Notch Mountain Uintas

Uinta Mountains
Notch Mountain Peak: 11,263 ft.

5.5 miles round trip.

Not to be confused with the more famous Notch Peak in Tule Valley near Delta.

The trailhead starts at the same area as the Clyde Lake trailhead, but instead of going west this trail goes north toward Ibantic Lake. The trail starts by passing between two lakes known as the Lilly Lakes. The trail remains fairly level as it passes Wall Lake, which has a footbridge and a rock wall, and then curves east. There is a shortcut trail along the way that goes north, this will save you about 5 minutes or so. Most people go into the "Notch" (The pass cut out of Notch Mountain) and then climb up the mountain from the east side. I would probably just start directly up after passing Hope Lake and go north up it's south side, which would save quite a bit of time.

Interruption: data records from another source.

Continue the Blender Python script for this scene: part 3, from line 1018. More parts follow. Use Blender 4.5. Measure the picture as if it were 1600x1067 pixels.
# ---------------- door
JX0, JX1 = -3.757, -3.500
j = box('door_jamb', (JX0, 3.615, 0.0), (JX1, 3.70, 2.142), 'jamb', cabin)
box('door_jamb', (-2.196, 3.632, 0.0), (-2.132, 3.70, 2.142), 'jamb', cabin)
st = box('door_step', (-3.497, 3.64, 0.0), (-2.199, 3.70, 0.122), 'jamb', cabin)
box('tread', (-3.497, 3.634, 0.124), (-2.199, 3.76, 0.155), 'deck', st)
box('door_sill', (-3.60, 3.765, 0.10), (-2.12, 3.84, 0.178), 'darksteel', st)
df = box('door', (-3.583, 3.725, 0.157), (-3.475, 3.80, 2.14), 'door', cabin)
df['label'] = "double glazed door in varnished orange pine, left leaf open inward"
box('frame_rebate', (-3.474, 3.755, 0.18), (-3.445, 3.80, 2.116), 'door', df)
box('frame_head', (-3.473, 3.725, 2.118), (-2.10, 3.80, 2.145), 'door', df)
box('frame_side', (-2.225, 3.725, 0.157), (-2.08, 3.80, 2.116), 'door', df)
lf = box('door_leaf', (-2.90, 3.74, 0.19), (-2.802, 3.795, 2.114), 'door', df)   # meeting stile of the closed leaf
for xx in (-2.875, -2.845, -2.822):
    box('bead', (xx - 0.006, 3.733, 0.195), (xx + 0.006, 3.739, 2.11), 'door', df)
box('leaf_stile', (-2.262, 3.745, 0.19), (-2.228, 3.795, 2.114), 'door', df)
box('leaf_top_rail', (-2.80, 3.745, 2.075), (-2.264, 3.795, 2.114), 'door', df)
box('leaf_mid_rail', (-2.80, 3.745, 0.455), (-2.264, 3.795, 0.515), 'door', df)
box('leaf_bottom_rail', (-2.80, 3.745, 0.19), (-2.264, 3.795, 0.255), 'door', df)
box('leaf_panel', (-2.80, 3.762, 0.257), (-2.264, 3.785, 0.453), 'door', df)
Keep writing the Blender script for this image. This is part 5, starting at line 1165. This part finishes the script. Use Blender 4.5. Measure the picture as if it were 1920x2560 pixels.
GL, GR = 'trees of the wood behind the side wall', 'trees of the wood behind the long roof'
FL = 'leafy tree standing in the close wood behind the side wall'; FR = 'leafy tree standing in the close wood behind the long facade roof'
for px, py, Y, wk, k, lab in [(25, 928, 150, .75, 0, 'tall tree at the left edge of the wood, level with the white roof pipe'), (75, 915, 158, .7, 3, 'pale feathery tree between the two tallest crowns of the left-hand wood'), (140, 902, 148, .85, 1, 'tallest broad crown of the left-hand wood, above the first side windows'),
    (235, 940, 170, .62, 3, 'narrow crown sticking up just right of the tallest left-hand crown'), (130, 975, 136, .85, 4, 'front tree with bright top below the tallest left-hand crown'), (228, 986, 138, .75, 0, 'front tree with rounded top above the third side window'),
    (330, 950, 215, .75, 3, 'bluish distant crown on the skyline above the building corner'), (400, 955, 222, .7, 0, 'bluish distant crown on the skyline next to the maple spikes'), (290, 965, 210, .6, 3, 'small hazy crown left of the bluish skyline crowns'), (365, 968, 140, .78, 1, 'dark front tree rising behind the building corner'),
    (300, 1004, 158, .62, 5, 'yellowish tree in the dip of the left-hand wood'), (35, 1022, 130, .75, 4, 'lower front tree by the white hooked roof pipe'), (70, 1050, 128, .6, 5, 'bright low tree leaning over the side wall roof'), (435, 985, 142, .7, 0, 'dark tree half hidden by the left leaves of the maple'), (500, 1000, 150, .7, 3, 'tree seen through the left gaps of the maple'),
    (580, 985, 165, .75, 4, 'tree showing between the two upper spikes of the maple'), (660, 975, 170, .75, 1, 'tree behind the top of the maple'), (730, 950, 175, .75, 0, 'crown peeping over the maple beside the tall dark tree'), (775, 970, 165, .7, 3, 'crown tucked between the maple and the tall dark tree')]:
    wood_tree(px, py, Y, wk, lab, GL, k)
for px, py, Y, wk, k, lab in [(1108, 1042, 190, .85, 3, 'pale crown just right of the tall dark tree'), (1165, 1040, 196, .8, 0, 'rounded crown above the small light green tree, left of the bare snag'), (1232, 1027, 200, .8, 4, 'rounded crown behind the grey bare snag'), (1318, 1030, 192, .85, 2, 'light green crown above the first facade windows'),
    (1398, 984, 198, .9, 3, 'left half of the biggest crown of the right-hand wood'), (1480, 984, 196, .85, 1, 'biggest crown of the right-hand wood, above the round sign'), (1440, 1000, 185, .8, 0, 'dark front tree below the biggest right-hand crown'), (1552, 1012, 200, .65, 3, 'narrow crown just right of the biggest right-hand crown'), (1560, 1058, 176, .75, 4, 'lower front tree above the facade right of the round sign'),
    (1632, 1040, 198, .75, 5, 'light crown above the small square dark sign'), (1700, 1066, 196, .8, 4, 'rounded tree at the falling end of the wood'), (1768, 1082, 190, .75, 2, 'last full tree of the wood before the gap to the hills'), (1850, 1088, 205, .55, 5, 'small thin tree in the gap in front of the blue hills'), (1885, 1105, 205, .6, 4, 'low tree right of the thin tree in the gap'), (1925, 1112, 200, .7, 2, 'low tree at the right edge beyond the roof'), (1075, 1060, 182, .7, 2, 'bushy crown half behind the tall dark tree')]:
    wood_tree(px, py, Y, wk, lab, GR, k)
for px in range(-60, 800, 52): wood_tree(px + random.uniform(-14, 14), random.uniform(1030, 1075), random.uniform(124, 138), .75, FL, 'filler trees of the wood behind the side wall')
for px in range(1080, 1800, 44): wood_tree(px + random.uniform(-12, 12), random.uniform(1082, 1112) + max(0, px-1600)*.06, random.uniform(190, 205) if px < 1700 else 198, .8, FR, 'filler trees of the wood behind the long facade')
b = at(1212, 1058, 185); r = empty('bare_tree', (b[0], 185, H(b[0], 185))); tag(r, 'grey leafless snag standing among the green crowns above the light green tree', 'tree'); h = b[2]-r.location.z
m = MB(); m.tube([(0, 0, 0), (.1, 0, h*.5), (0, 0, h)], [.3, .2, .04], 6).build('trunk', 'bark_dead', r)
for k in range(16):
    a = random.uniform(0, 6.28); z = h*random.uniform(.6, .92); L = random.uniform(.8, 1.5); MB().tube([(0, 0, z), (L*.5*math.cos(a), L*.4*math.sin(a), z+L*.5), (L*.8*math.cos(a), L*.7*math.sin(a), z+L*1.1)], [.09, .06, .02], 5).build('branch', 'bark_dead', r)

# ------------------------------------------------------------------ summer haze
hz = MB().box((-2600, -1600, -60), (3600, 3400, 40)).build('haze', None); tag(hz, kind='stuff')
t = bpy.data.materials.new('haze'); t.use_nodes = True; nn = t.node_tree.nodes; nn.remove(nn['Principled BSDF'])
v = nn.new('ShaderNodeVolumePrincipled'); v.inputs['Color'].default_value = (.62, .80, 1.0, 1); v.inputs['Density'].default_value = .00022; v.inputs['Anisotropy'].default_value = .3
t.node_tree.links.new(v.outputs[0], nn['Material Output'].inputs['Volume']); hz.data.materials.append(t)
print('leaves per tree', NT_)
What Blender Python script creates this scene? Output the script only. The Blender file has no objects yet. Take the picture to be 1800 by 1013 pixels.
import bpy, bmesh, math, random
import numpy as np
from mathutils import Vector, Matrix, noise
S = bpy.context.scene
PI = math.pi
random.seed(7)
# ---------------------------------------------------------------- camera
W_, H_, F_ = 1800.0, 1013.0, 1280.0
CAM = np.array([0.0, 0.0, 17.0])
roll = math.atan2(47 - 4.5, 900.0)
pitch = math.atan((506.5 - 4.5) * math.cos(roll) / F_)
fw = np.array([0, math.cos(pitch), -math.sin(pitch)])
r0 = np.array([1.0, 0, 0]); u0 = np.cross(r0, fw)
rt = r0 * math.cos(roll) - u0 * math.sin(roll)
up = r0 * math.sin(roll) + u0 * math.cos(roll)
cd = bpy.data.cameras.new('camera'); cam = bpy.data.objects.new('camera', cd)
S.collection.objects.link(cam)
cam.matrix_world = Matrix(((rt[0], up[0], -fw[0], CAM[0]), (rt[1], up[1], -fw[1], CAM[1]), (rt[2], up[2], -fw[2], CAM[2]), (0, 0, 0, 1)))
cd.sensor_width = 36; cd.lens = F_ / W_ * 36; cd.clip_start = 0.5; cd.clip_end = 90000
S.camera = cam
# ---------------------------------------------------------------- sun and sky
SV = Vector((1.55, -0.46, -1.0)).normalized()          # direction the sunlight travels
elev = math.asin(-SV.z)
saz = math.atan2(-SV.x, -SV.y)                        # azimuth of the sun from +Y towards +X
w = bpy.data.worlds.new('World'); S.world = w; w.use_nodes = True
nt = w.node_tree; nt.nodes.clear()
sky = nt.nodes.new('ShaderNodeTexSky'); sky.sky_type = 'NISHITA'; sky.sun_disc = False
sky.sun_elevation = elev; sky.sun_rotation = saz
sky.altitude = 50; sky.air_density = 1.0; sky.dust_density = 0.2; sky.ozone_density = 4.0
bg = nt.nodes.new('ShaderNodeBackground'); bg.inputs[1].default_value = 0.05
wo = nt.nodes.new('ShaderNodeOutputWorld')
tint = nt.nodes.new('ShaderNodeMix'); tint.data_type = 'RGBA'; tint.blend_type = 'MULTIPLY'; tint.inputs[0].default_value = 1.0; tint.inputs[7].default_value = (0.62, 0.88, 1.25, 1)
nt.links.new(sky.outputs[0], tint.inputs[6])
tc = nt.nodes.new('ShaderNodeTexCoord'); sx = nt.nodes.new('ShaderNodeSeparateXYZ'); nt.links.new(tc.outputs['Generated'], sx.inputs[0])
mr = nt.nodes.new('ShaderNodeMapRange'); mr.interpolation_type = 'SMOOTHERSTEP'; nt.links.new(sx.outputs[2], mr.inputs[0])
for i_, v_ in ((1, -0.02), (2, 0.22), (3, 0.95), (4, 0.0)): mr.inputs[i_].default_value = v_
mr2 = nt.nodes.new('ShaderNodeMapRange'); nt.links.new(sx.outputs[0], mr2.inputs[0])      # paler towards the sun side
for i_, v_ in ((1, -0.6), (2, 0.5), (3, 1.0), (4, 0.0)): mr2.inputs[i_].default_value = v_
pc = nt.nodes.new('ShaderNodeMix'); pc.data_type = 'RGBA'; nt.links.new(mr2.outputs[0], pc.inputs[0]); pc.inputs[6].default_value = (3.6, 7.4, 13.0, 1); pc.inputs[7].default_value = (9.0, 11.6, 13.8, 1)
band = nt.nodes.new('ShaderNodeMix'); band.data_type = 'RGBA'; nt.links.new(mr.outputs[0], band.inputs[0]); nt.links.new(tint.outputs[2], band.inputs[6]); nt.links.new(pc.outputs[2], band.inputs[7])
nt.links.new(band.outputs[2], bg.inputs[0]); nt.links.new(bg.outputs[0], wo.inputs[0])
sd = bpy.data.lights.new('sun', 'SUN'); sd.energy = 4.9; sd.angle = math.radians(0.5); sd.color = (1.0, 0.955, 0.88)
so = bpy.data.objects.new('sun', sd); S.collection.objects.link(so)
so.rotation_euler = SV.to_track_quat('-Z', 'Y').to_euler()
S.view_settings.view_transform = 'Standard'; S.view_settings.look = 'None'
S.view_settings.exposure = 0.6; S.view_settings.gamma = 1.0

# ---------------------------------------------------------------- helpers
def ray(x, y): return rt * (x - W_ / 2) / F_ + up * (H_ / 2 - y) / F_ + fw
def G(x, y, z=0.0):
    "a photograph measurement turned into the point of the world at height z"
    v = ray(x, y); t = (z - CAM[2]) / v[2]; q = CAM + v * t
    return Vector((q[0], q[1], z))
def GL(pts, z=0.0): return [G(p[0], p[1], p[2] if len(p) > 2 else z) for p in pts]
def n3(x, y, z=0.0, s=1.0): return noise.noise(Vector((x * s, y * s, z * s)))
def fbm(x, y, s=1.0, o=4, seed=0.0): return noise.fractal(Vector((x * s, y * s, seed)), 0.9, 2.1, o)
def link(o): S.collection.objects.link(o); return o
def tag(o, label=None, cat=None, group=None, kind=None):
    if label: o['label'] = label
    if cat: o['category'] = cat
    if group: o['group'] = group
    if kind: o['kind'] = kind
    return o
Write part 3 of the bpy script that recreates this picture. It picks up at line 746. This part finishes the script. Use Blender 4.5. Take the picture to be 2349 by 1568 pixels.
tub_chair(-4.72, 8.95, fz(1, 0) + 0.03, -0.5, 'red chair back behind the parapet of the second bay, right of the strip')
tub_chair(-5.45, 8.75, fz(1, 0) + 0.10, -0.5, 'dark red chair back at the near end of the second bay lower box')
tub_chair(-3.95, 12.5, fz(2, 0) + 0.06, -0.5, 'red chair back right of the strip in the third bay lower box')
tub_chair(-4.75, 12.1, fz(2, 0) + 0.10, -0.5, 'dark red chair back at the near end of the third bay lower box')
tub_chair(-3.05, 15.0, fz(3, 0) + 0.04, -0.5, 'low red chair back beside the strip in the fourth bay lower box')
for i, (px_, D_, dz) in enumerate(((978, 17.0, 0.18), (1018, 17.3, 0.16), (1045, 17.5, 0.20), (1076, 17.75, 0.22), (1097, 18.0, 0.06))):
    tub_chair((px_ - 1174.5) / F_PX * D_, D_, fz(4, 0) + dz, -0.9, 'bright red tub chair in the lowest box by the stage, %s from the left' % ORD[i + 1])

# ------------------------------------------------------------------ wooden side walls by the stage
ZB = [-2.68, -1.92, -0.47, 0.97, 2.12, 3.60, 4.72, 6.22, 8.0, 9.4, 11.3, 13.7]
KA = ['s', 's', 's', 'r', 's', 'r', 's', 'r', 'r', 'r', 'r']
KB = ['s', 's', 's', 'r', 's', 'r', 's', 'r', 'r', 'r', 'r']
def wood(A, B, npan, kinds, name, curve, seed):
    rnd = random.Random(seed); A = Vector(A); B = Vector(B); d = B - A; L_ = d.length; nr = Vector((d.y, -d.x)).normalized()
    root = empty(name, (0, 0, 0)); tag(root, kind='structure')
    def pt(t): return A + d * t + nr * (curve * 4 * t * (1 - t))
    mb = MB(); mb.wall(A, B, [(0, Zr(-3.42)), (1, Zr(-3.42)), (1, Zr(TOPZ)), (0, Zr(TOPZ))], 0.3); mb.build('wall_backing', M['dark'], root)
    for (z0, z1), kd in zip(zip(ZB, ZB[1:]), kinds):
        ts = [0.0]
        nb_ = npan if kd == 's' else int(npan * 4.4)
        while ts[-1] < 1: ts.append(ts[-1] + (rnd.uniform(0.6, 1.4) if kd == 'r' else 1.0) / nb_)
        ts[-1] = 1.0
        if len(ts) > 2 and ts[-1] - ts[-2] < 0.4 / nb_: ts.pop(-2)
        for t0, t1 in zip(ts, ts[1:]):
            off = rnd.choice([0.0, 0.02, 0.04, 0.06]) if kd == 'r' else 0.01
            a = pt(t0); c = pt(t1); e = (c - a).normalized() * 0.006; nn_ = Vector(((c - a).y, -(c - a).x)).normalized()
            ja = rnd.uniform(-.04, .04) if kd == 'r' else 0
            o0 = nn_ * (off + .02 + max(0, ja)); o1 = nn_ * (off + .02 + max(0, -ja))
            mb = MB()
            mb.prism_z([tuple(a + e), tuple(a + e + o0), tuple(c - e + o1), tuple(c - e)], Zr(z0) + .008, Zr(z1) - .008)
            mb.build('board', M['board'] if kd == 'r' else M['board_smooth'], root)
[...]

Once again the rainclouds were billowing up everywhere, and once again we gambled with them all the way to the top. On the way back, the sunset lit up one of the lakes, I took out my camera, and felt a shock, and our hair started to stand up, so I turned it off and we kept moving.

If there is an electric storm, I wouldn't stay still because static electricity builds slowly around you. If you keep moving under the trees, I believe your chances of getting struck are lower. I don't think I've heard of someone getting hit by lightning while they were moving fast under trees, but you never know.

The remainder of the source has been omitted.